Strangely, despite my bracketing of the country in my band
days, I’d never been to Bath. It had
always been just an announcement on a train – Reading, Chippenham, Bath Spa,
Bristol Temple Meads, etc – on my way home from work. So when Winkie suggested we might take a day
of our visit to go there, I was up for it.
My first impression was of a rather upmarket shopping mall,
canopied by high quality fake wisteria. But
then we made it to the Abbey, which is a huge perpendicular gothic structure
that’s been rebuilt or refurbished countless times since it started off as some
kind of church in about 757AD and became a precursor of its present form in
1616, after the Dissolution had trashed its previous versions.

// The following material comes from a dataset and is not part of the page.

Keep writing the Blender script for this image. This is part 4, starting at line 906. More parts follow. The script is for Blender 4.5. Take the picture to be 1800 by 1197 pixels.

The floor is, as always in cathedrals (all right, I know
this isn’t literally a cathedral, but it’s near enough), full of dead
people. You can’t step a pace without
treading on someone’s memorial stone, and so presumably walking over their
grave. Amazingly, the floor is being lifted, stone by stone, so
that the sub-floor can be reinstated before it caves in and we all fall into
the graves. Then the memorial stones are
being put back, so that they can be walked on and further eroded by future
generations of Japanese day trippers. Winkie’s
friend Robin, later that day, wondered whether they were also in-filling it
with more dead bodies.
After lunch, we went on an open top bus tour of the city,
narrated by a charming man who knew his material but struggled with the commentary
technology. I was sitting next to him,
and chose not to use the earphones; partly because my ears are the wrong shape
for those nasty little plugins, and partly because there’s a delay, so I’d get his
real voice in one ear and then a disconcerting echo in the other.
I sat on the wrong side of the train going back to
Warminster. I love looking out of train windows,
at the trees and the fields and the sheep and the junkyards and the mysterious
buildings – but I was facing west and the sun blinded most of it out.
My phone tells me I walked 2.7 miles that day. I’m impressed with myself.